Saturday, September 21, 2013

The Unincorporated Man: A Revisit

One of the ways you know a book is good is how it makes you think about it long after you've read it. There were plenty of elements to Dani & Eytan Kollin's freshman work that does not recommend itself, in my opinion. But there is also plenty there that does.

This book won the Prometheus Award in 2010 (see the link for full details of what this is), an award granted to Libertarian-leaning works of Science Fiction. In it, it posits a future where, after a great calamity, those left over holding the pieces reshapes civilization along their own ideals. In this future, the government is legally emasculated, and people are "Incorporated," meaning that like a business venture, people have a stock they can float -- in themselves -- to raise money or advantages. Thus they sell off a bit of their liberty (like a corporation, the stockholders get a vote) for economic advantage.

When I had first read this book, I couldn't figure out if it was a parody, or  written "straight." There are quite a few elements that I call "Libertarian Canards" (the aforementioned emasculated government, private ownership of just about everything, etc), which no doubt appeal to Libertarians, as much as they make Liberals cringe.

That being said, while I agree this is a libertarian novel (note the lack of capitalization) but perhaps not a Libertarian novel.

Let's take a look at the central premise. The idea of incorporation is one of those ideas I could easily imagine being floated at the local Libertarian political action meeting. On the face of things, it certainly has it's appeal. Own controlling stock in yourself and you are completely free within the bounds of what law exists. Or you can sacrifice your freedom in hopes of economic advantage (i.e. gaining enough money to invest in an education, or raise capital for a business venture.

In the book, however, this is the tyranny of un-freedom the main character has to strive against. Although there has been criticism that the book does not confront the negative aspects of this society quite enough (although it is in there), the point is made that when your value as a human being is directly monetized, if you do not have much value, it is just as much a struggle (or a matter of luck) to move beyond this situation. And if someone owns controlling stock in you, they can hold a vote (or worse, conduct an audit of your actions), and force you to engage in activities you might not want, but the stockholders deem advantageous. Want to marry your girlfriend? Sorry, you've got to scrub rocket exhaust nozzles off Jupiter; need to get that return in investment...

In addition the government is emasculated to the point of ineffectiveness. Government employees are incompetent and next to useless, and if you want a reasonable time in the legal courts, hire yourself a private (i.e. "for profit") judge. And all of this is by design from the framers of the government. This is one of those "Canards" I talked about before, and when I read it, I couldn't help but do the old "eyes roll" routine. One thing I realized later is that this can be taken as a criticism of such a limited government (i.e. "So small you can drown it in a bathtub"). In the book you have a government so limited, it is incapable of defending the freedoms of the people from the predation of private sources of power.
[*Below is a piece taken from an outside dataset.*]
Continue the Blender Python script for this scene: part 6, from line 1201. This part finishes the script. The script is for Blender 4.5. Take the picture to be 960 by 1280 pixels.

So it comes to the point that the only way to break the system and restore individual liberty is not through the law system, but through violent revolution.

There is another element I found intriguing going on here. Science Fiction usually is a predictor (or cautionary tale) of a possible future. That is no less true here. However, Science Fiction is often a commentary on the times as well. Movies like "Soylent Green," "Planet of the Apes," and "Logan's Run" were as much commentary on their own times of the 1970's as they were of a possible future. Similarly, I think The Unincorporated Man does something similar. Where the tyranny of the future is where others can own a part of you, I am a bit struck that this can also be taken as a commentary of our times, where people go deep into debt for things like an education. This recently struck me when I looked at my student loan balance, and bemoaned that it didn't seem to really be going down by much (I pay almost $200 a month towards those loans, and the economic prosperity a college education promised didn't pan out the way it was sold to me). But instead of stockholders limiting freedom, it's debt.

I suppose if I was Incorporated, the stockholders could have forced me to take that degree in Accounting I never really wanted, however..

In the end, anyone who reads a book will take away different things from it. I appreciated that the authors wrote this book in such a way that I can see it as a lampshade of some of the more off-the-wall hard Right leaning ideas.